Peruvian police arrested an army lieutenant Thursday, alleging he regularly collected bribes from drug traffickers for letting small planes ferry cocaine out of the world's No. 1 coca-producing valley.

The arrest was Peru's first of a military officer on drug trafficking charges in at least a decade, said Jorge Chavez Cotrina, Peru's chief organized crime prosecutor.

It came a week after an Associated Press report that said the Peruvian armed forces have turned a blind eye to the daily airborne ferrying to Bolivia of more than a ton of cocaine from Peru's Apurimac, Ene and Mantaro river valley, called the VRAEM. Peru's military has controlled the Ireland-sized region for nine years.

Lt. Wilmer Eduardo Delgado Ruiz was arrested in the nearby city of Satipo after being summoned from his base in the jungle valley, Chavez said.

"The information that I have is that he was charging a sum of money for every flight that left the VRAEM," said Chavez.

He said he did not yet know how much Delgado was collecting per flight and said it was too early to say if other arrests were expected.

Police say four or five flights a day haul more than 300 kilos each of semi-refined cocaine from the valley. An accused narco pilot told the AP that local military commanders charge $10,000 per flight. The pilot also said no plane arrives with less than a half million dollars to pay for the cocaine and bribes.
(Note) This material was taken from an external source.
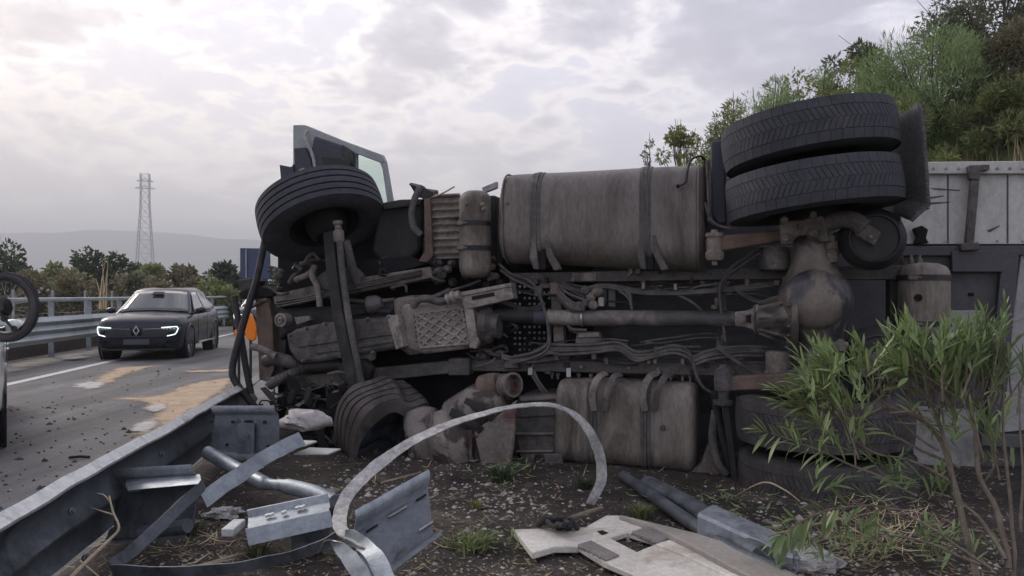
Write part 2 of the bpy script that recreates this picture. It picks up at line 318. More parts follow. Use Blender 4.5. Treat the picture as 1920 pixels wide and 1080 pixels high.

A senior narcotics police official told the AP that Delgado, who faces 35 years in prison if convicted of aggravated drug trafficking, had been under investigation since early 2015.

The official said the probe was based in Lima, backed by U.S. Drug Enforcement Administration agents and included the examination of Delgado's bank accounts. He agreed to discuss the case only if not quoted by name because he was not supposed to give out information on a continuing investigation.

"We still have people out in the field," said the official, who was asked about Delgado's seniority at Base 79, one of more than 30 in the valley, where the military has been battling drug-trafficking Shining Path rebel remnants who now number about 60. "He's just another officer there. There are also captains and majors."

Prior to AP's report last week, prosecutors and police said that not a single military officer was under investigation for drug trafficking.

Afterward, Defense Minister Jakke Valikivi announced that his ministry and the military command would open a joint investigation.

Valikivi also called the AP report "tendentious" and drug czar Alberto Otarola said in a newspaper interview that it "offended the image of Peru."

Peru surpassed Colombia in 2012 as the world's No. 1 cocaine-producing nation.